Often, when working from home, my 3 year old son comes over and smilingly yanks the laptop out from my hands and starts hammering the keyboard in order to see the letters he types on the screen and then laugh at the shape of a middle dot (•).
Until now I was firing up sublime text "cmd+"ed the font size and let him type there but I thought that I could maybe create an application out of that in a chance to also get acquainted with new cool technologies that kids are using these days like Reangular and Nue.js, if I call them correctly.
The result is aaaooo.in and I had a lot of fun creating it. In what would have taken 2 hours for any developer colleague of mine, I spend a couple of nights and created an application that uses ReactJS for templating and Zeit's awesome service for deploying the website.

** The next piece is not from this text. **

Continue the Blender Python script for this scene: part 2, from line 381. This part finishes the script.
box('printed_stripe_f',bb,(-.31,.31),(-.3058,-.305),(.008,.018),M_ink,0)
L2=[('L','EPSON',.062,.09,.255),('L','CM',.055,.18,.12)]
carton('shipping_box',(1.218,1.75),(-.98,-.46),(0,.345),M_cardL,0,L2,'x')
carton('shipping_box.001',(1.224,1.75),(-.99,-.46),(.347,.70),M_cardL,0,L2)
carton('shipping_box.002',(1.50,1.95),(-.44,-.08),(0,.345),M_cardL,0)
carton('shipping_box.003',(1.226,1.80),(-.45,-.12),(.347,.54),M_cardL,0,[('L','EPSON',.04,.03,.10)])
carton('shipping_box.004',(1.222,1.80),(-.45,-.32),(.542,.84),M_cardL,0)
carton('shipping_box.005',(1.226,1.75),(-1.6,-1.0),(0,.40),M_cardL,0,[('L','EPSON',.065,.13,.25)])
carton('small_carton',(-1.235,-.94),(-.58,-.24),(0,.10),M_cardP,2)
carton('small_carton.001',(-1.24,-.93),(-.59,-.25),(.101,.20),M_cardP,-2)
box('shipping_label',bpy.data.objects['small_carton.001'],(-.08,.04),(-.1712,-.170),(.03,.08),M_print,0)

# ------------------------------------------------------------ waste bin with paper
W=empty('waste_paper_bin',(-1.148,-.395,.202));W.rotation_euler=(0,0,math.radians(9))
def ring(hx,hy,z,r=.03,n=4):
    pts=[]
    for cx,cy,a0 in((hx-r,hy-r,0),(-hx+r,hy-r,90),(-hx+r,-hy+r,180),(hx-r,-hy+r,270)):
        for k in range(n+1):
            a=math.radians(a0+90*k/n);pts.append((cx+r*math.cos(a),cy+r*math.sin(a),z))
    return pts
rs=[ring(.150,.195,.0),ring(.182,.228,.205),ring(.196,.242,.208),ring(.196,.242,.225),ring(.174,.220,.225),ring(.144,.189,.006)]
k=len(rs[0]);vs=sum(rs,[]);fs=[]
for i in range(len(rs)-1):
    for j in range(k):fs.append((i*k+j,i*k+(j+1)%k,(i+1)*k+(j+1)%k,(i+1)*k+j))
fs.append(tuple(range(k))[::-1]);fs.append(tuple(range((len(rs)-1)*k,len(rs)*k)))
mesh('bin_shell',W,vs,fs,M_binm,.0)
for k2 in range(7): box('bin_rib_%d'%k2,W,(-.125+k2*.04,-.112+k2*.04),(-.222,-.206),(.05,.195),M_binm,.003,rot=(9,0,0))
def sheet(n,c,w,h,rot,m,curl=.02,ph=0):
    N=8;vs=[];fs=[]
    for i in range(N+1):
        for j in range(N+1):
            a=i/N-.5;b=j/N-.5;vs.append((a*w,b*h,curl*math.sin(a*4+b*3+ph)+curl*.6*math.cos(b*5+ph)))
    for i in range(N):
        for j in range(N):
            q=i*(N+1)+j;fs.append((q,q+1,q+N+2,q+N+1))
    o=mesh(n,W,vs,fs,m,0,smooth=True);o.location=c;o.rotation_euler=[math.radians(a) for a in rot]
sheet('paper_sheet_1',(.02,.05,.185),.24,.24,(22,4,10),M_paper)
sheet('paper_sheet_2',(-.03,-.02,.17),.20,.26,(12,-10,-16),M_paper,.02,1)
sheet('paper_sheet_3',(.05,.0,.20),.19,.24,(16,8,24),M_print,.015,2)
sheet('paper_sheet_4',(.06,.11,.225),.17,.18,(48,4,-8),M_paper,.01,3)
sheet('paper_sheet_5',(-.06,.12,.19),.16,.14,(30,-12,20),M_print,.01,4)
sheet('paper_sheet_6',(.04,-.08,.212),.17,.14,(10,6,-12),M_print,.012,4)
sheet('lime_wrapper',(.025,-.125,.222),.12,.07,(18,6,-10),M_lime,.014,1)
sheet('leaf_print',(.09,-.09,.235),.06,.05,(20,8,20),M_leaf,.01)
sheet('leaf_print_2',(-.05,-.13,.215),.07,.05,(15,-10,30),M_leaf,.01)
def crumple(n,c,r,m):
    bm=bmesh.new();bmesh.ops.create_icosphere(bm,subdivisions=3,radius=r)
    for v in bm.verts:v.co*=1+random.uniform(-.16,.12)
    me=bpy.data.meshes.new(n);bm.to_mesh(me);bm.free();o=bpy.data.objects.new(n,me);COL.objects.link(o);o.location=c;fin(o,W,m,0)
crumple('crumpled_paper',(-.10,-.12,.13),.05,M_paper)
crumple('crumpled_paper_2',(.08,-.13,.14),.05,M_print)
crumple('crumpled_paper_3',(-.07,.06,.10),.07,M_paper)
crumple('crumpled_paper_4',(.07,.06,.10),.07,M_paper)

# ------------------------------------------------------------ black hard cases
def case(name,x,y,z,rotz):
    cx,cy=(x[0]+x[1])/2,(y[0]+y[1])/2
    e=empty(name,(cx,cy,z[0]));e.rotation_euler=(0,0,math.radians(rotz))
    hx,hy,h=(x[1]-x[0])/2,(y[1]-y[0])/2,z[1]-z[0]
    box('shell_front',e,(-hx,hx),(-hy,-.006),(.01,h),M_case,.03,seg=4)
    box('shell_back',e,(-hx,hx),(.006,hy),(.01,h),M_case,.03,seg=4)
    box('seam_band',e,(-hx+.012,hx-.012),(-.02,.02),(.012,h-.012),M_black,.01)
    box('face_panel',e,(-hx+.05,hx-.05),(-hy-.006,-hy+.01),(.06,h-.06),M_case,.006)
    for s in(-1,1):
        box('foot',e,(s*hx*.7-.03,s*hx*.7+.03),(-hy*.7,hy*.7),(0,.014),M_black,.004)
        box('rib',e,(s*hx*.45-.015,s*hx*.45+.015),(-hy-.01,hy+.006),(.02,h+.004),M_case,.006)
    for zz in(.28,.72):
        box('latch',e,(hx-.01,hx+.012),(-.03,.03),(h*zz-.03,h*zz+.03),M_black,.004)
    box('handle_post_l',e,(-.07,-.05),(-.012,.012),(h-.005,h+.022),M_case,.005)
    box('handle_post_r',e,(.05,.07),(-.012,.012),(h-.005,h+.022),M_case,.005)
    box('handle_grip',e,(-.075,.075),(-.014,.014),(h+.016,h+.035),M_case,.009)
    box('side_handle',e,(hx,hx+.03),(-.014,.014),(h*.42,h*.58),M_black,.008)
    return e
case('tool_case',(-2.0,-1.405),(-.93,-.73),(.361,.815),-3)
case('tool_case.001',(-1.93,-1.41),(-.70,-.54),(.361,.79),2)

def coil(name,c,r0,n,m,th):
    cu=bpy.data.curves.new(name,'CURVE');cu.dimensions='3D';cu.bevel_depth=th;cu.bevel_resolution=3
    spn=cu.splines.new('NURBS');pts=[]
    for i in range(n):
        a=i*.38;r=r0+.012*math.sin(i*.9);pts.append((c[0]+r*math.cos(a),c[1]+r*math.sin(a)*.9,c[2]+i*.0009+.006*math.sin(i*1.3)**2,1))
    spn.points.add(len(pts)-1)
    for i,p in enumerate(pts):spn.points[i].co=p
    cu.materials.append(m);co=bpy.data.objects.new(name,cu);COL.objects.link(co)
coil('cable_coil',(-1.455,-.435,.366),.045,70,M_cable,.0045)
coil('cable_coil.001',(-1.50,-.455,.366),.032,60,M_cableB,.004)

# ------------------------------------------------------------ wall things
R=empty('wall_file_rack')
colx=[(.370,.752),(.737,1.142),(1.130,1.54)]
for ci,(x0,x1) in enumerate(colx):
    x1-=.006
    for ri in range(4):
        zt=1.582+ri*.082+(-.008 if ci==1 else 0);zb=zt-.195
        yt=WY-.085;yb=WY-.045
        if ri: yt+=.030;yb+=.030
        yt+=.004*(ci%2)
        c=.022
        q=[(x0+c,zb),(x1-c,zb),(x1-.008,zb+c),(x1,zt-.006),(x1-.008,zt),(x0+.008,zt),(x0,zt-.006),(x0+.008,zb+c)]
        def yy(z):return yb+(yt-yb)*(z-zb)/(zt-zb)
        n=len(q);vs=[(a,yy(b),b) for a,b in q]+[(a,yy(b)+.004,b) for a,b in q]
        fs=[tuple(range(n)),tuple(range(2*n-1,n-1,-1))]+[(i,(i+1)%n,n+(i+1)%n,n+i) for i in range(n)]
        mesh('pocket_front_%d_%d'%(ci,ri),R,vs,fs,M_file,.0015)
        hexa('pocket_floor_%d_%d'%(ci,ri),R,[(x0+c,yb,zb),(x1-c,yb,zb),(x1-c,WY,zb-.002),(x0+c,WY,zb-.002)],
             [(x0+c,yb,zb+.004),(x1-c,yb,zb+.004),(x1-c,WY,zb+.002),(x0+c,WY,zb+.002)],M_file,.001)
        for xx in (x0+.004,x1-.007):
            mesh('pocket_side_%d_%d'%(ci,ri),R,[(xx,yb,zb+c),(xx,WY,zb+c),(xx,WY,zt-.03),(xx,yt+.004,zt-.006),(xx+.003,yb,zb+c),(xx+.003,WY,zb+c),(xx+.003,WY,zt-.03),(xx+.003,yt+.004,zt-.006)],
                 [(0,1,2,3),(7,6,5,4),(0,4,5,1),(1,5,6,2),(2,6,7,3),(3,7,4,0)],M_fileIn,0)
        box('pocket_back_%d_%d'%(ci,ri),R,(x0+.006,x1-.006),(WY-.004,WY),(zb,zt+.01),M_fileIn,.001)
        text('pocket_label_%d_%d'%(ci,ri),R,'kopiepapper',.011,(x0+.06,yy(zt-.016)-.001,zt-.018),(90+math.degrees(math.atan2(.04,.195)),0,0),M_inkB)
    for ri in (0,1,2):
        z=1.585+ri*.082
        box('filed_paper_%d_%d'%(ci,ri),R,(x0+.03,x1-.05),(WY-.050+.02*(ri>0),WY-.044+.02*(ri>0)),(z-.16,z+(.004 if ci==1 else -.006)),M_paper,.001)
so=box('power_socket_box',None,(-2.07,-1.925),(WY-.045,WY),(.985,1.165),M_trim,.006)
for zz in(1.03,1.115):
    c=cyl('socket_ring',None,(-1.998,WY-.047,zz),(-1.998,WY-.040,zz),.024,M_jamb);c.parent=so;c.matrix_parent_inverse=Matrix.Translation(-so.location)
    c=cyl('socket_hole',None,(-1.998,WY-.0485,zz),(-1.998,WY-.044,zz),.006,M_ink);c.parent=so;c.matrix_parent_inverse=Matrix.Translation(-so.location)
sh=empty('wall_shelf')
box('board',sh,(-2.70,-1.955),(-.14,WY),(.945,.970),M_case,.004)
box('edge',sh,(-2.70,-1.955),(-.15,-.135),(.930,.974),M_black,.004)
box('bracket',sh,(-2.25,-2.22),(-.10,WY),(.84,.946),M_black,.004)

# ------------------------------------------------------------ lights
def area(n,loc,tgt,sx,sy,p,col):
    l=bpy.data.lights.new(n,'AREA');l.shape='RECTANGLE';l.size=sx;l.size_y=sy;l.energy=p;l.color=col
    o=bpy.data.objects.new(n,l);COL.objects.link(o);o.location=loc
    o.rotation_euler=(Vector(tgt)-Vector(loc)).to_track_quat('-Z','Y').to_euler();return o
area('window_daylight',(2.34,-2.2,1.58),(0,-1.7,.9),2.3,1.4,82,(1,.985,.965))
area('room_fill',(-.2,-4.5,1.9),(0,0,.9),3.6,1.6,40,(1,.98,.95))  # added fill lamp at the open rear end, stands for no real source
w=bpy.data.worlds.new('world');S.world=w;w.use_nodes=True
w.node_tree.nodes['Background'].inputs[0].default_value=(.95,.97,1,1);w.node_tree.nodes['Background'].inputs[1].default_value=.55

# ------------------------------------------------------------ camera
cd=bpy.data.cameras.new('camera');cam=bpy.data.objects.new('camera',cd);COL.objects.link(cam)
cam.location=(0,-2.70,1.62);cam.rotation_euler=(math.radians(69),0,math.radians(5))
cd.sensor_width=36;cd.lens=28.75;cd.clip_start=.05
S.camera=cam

Some quick learnings I had:
I had played around with Reach at Edenspiekermann a bit before I left and I'm happy to say that I still remember some things there 👴but this time the "top-down direction", "always use properties cause you can't change a component on the fly" made a lot of sense to me as I was building an app and not a website.
The deployment options for static websites are booming. I was amazed by Netlify 2 years ago and I'm mindblown by how well Now works. Their onboarding process is great (even I, a non-developer, got to complete it) and their CLI tool works great with the user interface.
I also added some configuration options, so you can customize the looks of the application (in case you belong in the 0,00001% of the population that doesn't like pink Comic Sans on neon yellow background), such as:
Text color
Background color
Font family
Font weight
Font style
You can see how to change these in the Github repo and, why not, also make some suggestions.
PS1: While I haven't tried this with cats, I hope that my feline-owner friends also benefit somehow by it.
PS2: The voice reading the letters and numbers is of my son's, Ektoras. You can mute the app if you like, I won't judge :).